Willie began his Farm Aid-ending set with “Whiskey River,” a song he first recorded on the 1973 album Shotgun Willie. Even though it was written by another (Johnny Bush), “Whiskey River” has long been regarded as Willie’s signature song and a common set-list opener.

Some read signs in his set list, such as the inclusion of “Roll Me Up and Smoke Me When I Die” and his closing with a medley of gospel tunes, “I Saw the Light,” “Will the Circle Be Unbroken” and “I’ll Fly Away,” while being joined by many of the performers who preceded him during the day, including Margo Price holding her not quite four-month-old daughter Ramona. But that is how Willie has been closing his shows for some time.

Still, this seemed special.

Willie’s son, Lukas Nelson, seemed to be all over the place. After performing a great set with his band Promise of the Real, ending with a great cover of Stephen Stills’ “Carry On” and “Questions” (written, respectively, for Crosby, Stills, Nash & Young and Buffalo Springfield), he and his band also backed up Neil Young. “It’s like Christmas,” Nelson said about the Farm Aid tradition. “It’s a family reunion.” 

Other highlights of the day:

• Yola blew some minds with songs from her debut album Walk Through Fire and had people singing along to her great rendition of Elton John’s “Goodbye Yellow Brick Road.”

• I enjoyed the 60-year-old sassiness of Tanya Tucker’s set, her first Farm Aid appearance since the first year in Champaign, Illinois, in 1985. She’s been touring after the recent release of her first album in 18 years, While I’m Livin’. She said it was great to be back in the Farm Aid loop and said to farmers, “When I get hungry, I’m going to think of you.”

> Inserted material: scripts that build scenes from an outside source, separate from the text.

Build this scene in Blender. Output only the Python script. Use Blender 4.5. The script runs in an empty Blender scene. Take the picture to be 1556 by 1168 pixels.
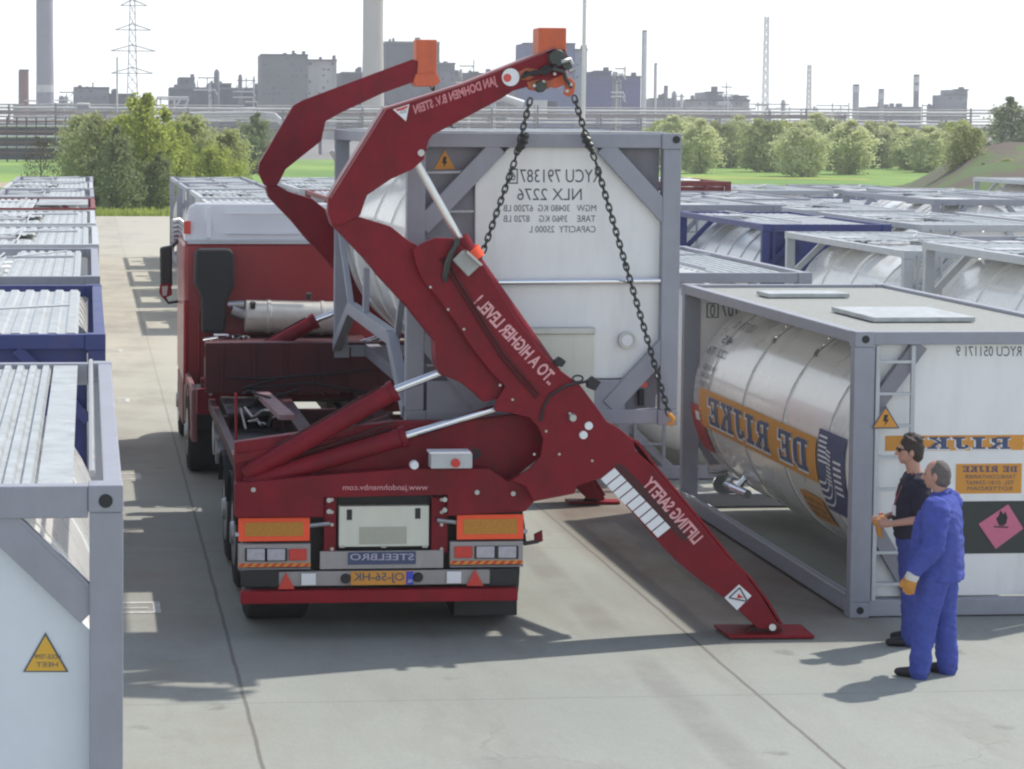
import bpy, math, random
from mathutils import Vector, Matrix, noise
R = math.radians
scene = bpy.context.scene
col = scene.collection
# ------------------------------------------------------------------ camera
F, CX, CY, CH = 3494.67, 438.54, 393.79, 4.4485
YAW, PIT, ROL = .0872, .0604, -.0054
fw = Vector((math.sin(YAW)*math.cos(PIT), math.cos(YAW)*math.cos(PIT), -math.sin(PIT)))
rt = Vector((math.cos(YAW), -math.sin(YAW), 0)); dn = fw.cross(rt)
r2 = math.cos(ROL)*rt+math.sin(ROL)*dn; d2 = -math.sin(ROL)*rt+math.cos(ROL)*dn
cam = bpy.data.objects.new('camera', bpy.data.cameras.new('camera')); col.objects.link(cam)
cam.matrix_world = Matrix(((r2.x, -d2.x, -fw.x, 0), (r2.y, -d2.y, -fw.y, 0), (r2.z, -d2.z, -fw.z, CH), (0, 0, 0, 1)))
cam.data.sensor_width = 36; cam.data.lens = F/1556*36
cam.data.shift_x = (778-CX)/1556; cam.data.shift_y = (CY-584)/1556
cam.data.clip_start = .5; cam.data.clip_end = 9000
scene.camera = cam
scene.render.resolution_x = 1024; scene.render.resolution_y = 769
CP = Vector((0, 0, CH))
def P(px, py, Y):                       # photo pixel -> world point at distance Y along the yard
    d = fw+(px-CX)/F*r2+(py-CY)/F*d2
    return CP+d*(Y/d.y)
def G(px, py, z=0):
    d = fw+(px-CX)/F*r2+(py-CY)/F*d2
    return CP+d*((z-CH)/d.z)
# ------------------------------------------------------------------ light
SD = Vector((.60, .36, 1.0)).normalized()
el = math.asin(SD.z); az = math.atan2(SD.x, SD.y)
w = bpy.data.worlds.new('World'); scene.world = w; w.use_nodes = True
nt = w.node_tree; bg = nt.nodes['Background']
sk = nt.nodes.new('ShaderNodeTexSky'); sk.sky_type = 'NISHITA'; sk.sun_disc = False
sk.sun_elevation = el; sk.sun_rotation = az; sk.air_density = 1.0; sk.dust_density = 1.0; sk.ozone_density = 1.5
# thin bright veil of cloud thickening towards the horizon
wt = nt.nodes.new('ShaderNodeTexCoord'); ws = nt.nodes.new('ShaderNodeSeparateXYZ'); nt.links.new(wt.outputs['Generated'], ws.inputs[0])
wn = nt.nodes.new('ShaderNodeTexNoise'); wn.inputs['Scale'].default_value = 3; wn.inputs['Detail'].default_value = 5; nt.links.new(wt.outputs['Generated'], wn.inputs[0])
wr = nt.nodes.new('ShaderNodeMapRange'); wr.interpolation_type = 'SMOOTHSTEP'
for q_, v_ in ((1, .03), (2, .52), (3, .97), (4, .14)): wr.inputs[q_].default_value = v_
nt.links.new(ws.outputs[2], wr.inputs[0])
wm = nt.nodes.new('ShaderNodeMix'); wm.data_type = 'RGBA'; nt.links.new(wr.outputs[0], wm.inputs[0]); nt.links.new(sk.outputs[0], wm.inputs[6])
wv = nt.nodes.new('ShaderNodeMapRange'); wv.inputs[3].default_value = .92; wv.inputs[4].default_value = 1.06; nt.links.new(wn.outputs[0], wv.inputs[0])
wc = nt.nodes.new('ShaderNodeVectorMath'); wc.operation = 'SCALE'; wc.inputs[0].default_value = (8.6, 8.9, 8.9); nt.links.new(wv.outputs[0], wc.inputs['Scale'])
nt.links.new(wc.outputs[0], wm.inputs[7]); nt.links.new(wm.outputs[2], bg.inputs[0]); bg.inputs[1].default_value = .13
sl = bpy.data.lights.new('sun', 'SUN'); sl.energy = 3.3; sl.angle = R(1.0); sl.color = (1, .95, .87)
so = bpy.data.objects.new('sun', sl); col.objects.link(so); so.rotation_euler = SD.to_track_quat('Z', 'Y').to_euler()
so.location = (0, 0, 60)
vs = scene.view_settings; vs.view_transform = 'Standard'; vs.look = 'None'; vs.exposure = 0.32; vs.gamma = 1
try: scene.cycles.filter_width = 2.2
except Exception: pass
try:
    scene.cycles.volume_step_rate = 5; scene.cycles.volume_bounces = 0
except Exception: pass
random.seed(7)
rnd = random.random
def U(a, b): return a+(b-a)*rnd()
# ------------------------------------------------------------------ materials
MATS = {}
def mat(name, c, rough=.5, metal=0, var=.12, scale=3, bump=0, dirt=0, dirtc=(.12, .10, .08), emit=0, coat=0, trans=0, spec=.5, st=None):
    if name in MATS: return MATS[name]
    m = bpy.data.materials.new(name); m.use_nodes = True; t = m.node_tree; n = t.nodes; l = t.links
    b = n['Principled BSDF']; b.inputs['Metallic'].default_value = metal
    tc = n.new('ShaderNodeTexCoord')
    no = n.new('ShaderNodeTexNoise'); no.inputs['Scale'].default_value = scale; no.inputs['Detail'].default_value = 6; no.inputs['Roughness'].default_value = .65
    b.inputs['Specular IOR Level'].default_value = spec
    if st:
        ms_ = n.new('ShaderNodeMapping'); ms_.inputs['Scale'].default_value = st; l.new(tc.outputs['Object'], ms_.inputs[0]); l.new(ms_.outputs[0], no.inputs['Vector'])
    else: l.new(tc.outputs['Object'], no.inputs['Vector'])
    cr = n.new('ShaderNodeMapRange'); cr.inputs[1].default_value = .25; cr.inputs[2].default_value = .75
    cr.inputs[3].default_value = 1-var; cr.inputs[4].default_value = 1+var; l.new(no.outputs[0], cr.inputs[0])
    mx = n.new('ShaderNodeVectorMath'); mx.operation = 'SCALE'; mx.inputs[0].default_value = c[:3]; l.new(cr.outputs[0], mx.inputs['Scale'])
    out = mx.outputs[0]
    if dirt:
        n2 = n.new('ShaderNodeTexNoise'); n2.inputs['Scale'].default_value = 1.3; n2.inputs['Detail'].default_value = 8; n2.inputs['Roughness'].default_value = .7
        mp = n.new('ShaderNodeMapping'); mp.inputs['Scale'].default_value = (3, 3, .6); l.new(tc.outputs['Object'], mp.inputs[0]); l.new(mp.outputs[0], n2.inputs['Vector'])
        r = n.new('ShaderNodeMapRange'); r.inputs[1].default_value = .48; r.inputs[2].default_value = .72; r.inputs[4].default_value = dirt; l.new(n2.outputs[0], r.inputs[0])
        mm = n.new('ShaderNodeMix'); mm.data_type = 'RGBA'; mm.inputs[7].default_value = (*dirtc, 1)
        l.new(r.outputs[0], mm.inputs[0]); l.new(out, mm.inputs[6]); out = mm.outputs[2]
    l.new(out, b.inputs['Base Color'])
    rr = n.new('ShaderNodeMapRange'); rr.inputs[3].default_value = max(.03, rough-.1); rr.inputs[4].default_value = min(1, rough+.12); l.new(no.outputs[0], rr.inputs[0]); l.new(rr.outputs[0], b.inputs['Roughness'])
    if bump:
        bp = n.new('ShaderNodeBump'); bp.inputs['Strength'].default_value = bump; bp.inputs['Distance'].default_value = .02; l.new(no.outputs[0], bp.inputs['Height']); l.new(bp.outputs[0], b.inputs['Normal'])
    if coat: b.inputs['Coat Weight'].default_value = coat; b.inputs['Coat Roughness'].default_value = .1
    if trans: b.inputs['Transmission Weight'].default_value = trans
    MATS[name] = m; return m
RED = mat('red_paint', (.20, .009, .019), .45, 0, .22, 5, .04, .6, (.09, .014, .016), spec=.22)
REDB = mat('bright_red_paint', (.27, .010, .02), .45, 0, .2, 5, .04, .45, (.14, .02, .02), spec=.22)
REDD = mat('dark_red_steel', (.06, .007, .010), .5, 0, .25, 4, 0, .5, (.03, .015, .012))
GREY = mat('grey_frame_paint', (.31, .32, .37), .5, 0, .09, 4, 0, .25, (.2, .18, .17))
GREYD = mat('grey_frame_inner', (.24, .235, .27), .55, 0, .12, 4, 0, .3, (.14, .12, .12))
GREYL = mat('light_grey_paint', (.5, .52, .54), .5, 0, .08, 4, 0, .25, (.3, .28, .26))
BLUE = mat('blue_frame_paint', (.035, .05, .19), .45, 0, .15, 3, 0, .35, (.12, .08, .08))
BROWN = mat('oxide_red_frame', (.22, .035, .035), .55, 0, .15, 3, 0, .3)
WHITE = mat('white_tank_paint', (.86, .85, .81), .28, 0, .04, 2, 0, .10, (.42, .39, .35), coat=.6)
WHITEP = mat('white_panel_paint', (.84, .84, .84), .38, 0, .05, 1.2, 0, .2, (.45, .42, .4))
SILV = mat('brushed_tank_skin', (.62, .63, .64), .3, .6, .08, 2, 0, .12, (.4, .37, .33))
ALU = mat('aluminium_walkway', (.50, .52, .52), .42, .45, .18, 6, .1, .45, (.28, .26, .23))
ALUW = mat('white_walkway', (.44, .47, .475), .5, .1, .2, 5, 0, .6, (.24, .24, .23))
CHROME = mat('chrome', (.8, .81, .84), .12, 1, .05, 5)
STEEL = mat('dull_steel', (.45, .45, .45), .35, .8, .15, 6)
TYRE = mat('tyre_rubber', (.022, .022, .024), .85, 0, .25, 8, .2, .3, (.06, .055, .05))
BLACK = mat('black_plastic', (.02, .02, .022), .55, 0, .2, 6)
DARK = mat('dark_chassis', (.035, .025, .027), .6, 0, .3, 5)
ORNG = mat('orange_paint', (.62, .12, .045), .5, 0, .12, 5, 0, .3, (.25, .05, .03))
YORN = mat('orange_decal', (.68, .30, .045), .5, 0, .05, 6)
YEL = mat('yellow_decal', (.72, .42, .05), .5, 0, .05, 6)
NAVY = mat('navy_decal', (.06, .08, .17), .45, 0, .1, 8)
WDEC = mat('white_decal', (.78, .79, .82), .45, 0, .03, 8)
INK = mat('grey_ink', (.10, .11, .14), .6, 0, .1, 10)
PINK = mat('pink_decal', (.62, .16, .26), .5, 0, .05, 8)
PINKW = mat('pale_red_lettering', (.72, .36, .38), .5, 0, .05, 8)
FLUO = mat('fluorescent_red', (.95, .10, .03), .5, 0, .05, 8)
AMBER = mat('amber_reflector', (.50, .22, .03), .6, 0, .25, 60)
REDL = mat('red_lens', (.6, .03, .02), .2, 0, .15, 20, coat=.5)
LENS = mat('clear_lens', (.45, .43, .48), .2, 0, .2, 25, coat=.5)
CHAIN = mat('chain_steel', (.07, .075, .07), .45, .6, .3, 12)
BOXG = mat('pale_green_box', (.70, .71, .62), .5, 0, .06, 3, 0, .2, (.3, .3, .26))
CONC = mat('plant_concrete', (.33, .31, .29), .85, 0, .1, .1)
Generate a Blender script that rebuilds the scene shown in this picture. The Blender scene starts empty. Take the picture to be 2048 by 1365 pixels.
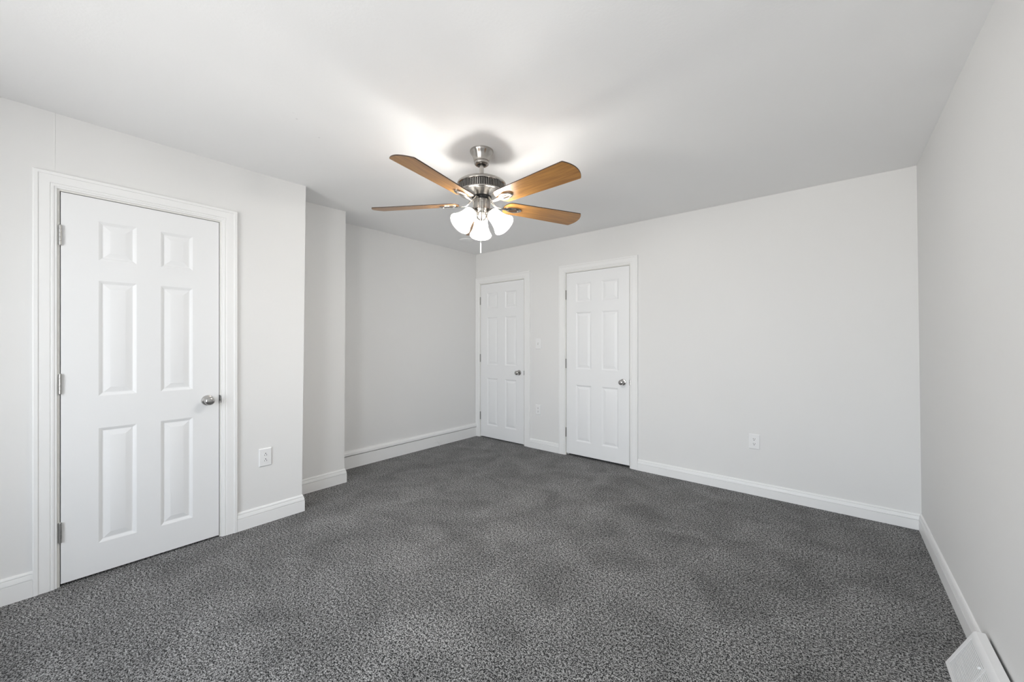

• Bonnie Raitt brought the house down with her set-ending incendiary version of the Talking Heads’ “Burning Down the House.” Her guitar work and singing throughout the seven-song set was incredible, especially her acoustic cover of Skip James’ “Devil Got My Woman,” dedicated to Stevie Ray Vaughan (who died in a foggy helicopter crash while leaving Alpine Valley after a concert on the same stage in August 1990), and her cover of John Prine’s “Angel from Montgomery.”

• Guitarist Tim Reynolds stole the show in the acoustic set he did with Dave Matthews. Reynolds proved himself an absolute master of the guitar.

• John Mellencamp got the giant crowd singing along to his hits. The whole time I thought I was seeing his original violinist Lisa Germano, whose 1993 album Happiness still brings me pleasure, but only later found out that the violinist’s name is Miriam Sturm and she has been with the band for 20 years.

• Neil Young opened his incredible set banging an old piano on “Are You Ready for the Country” from his 1972 Harvest album. Except for two acoustic songs (“Harvest Moon” and “Heart of Gold”), Young was backed up by Lukas Nelson and his hard-rocking Promise of the Real. Great to finally see Neil Young live after listening to his music for half a century.